Intra‑Asia Carriers Outperform Global Lines on Operating Margins

While leading container shipping lines report average operating margins of 5.3% in the final quarter, intra-Asia container carriers have posted strong earnings, according to data by Alphaliner. Wan Hai Lines posted the highest operating margin of 18.9%, ahead of second-placed HMM at 10.7%. Alphaliner noted that Wan Hai benefitted from “its historical focus on the intra-Asia region, which enjoyed a major boost in 2025 due to U.S. tariff policies.”

According to the report by Seatrade Maritime, other regional operators, such as COSCO Shipping, SITC International, and Regional Container Lines, also posted higher operating profits boosted by intra-Asia activities. Citing Alphaliner data, Seatrade Maritime reported that COSCO experienced a -17% revenue decline on its Trans-Pacific and Asia–Europe trades in 2025, yet this was partially offset by a 12% increase in earnings linked to its mainland China activities.

SITC International was another top performer. The carrier recorded a 20% increase in profit in 2025, supported by expanded services across key Asian corridors. As reported by Logistics News, SITC launched new services in 2025, linking China with India, the Philippines, Indonesia, Thailand, and Vietnam. In addition, the intra-Asia container operator also launched an independently operated service between Northern China and East India.

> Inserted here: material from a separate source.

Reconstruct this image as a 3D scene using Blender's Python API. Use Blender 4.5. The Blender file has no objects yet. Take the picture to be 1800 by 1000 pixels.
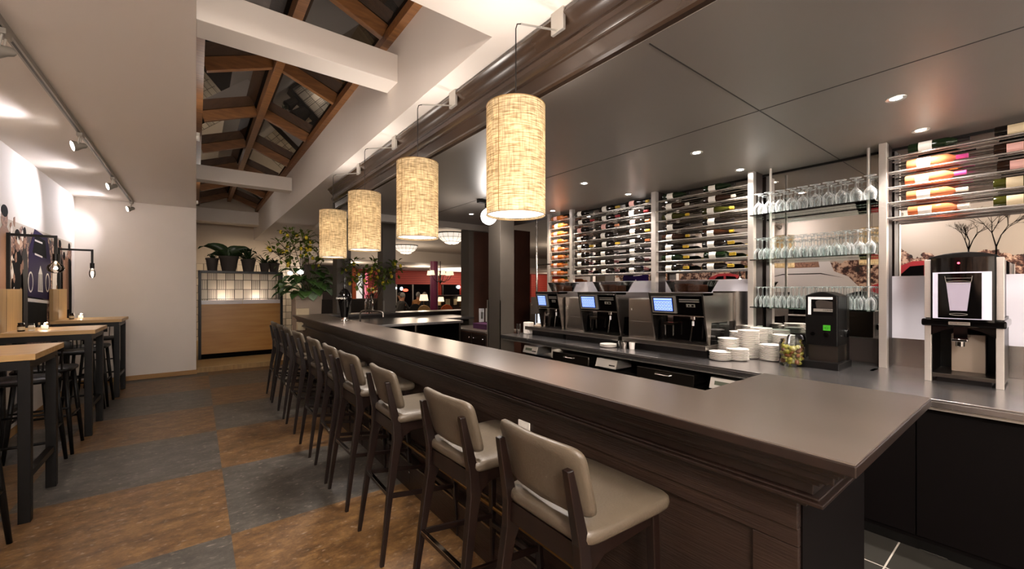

Following its profitable 2025 performance, SITC is also investing in fleet growth. As reported by splash247, SITC has exercised purchase options for six additional feeder vessels scheduled for delivery between March and August 2028, complementing four ships already on order through a December 2025 contract.

Not all regional carriers recorded comparable gains. Seatrade Maritime reported that TS Lines saw profits fall 10% year-on-year, prompting the company to consolidate its focus on Asia-Pacific routes, including services to the Red Sea and the Middle East. Mexico remains its only transcontinental service. RCL also posted an 11% year-over-year profit decline, a drop which Alphaliner attributed largely to the appreciation of the Thai baht.

Global deepsea carriers saw operating profits contract to USD 13.9 billion in 2025, a significant decline from USD 32.6 billion in 2024, The Loadstar reported. The trade publication quoted Vespucci Maritime CEO Lars Jensen, who expects intra‑Asia trade volumes to keep growing. Jensen also expects the intra-Asia market to become a focus for acquisition and consolidation opportunities.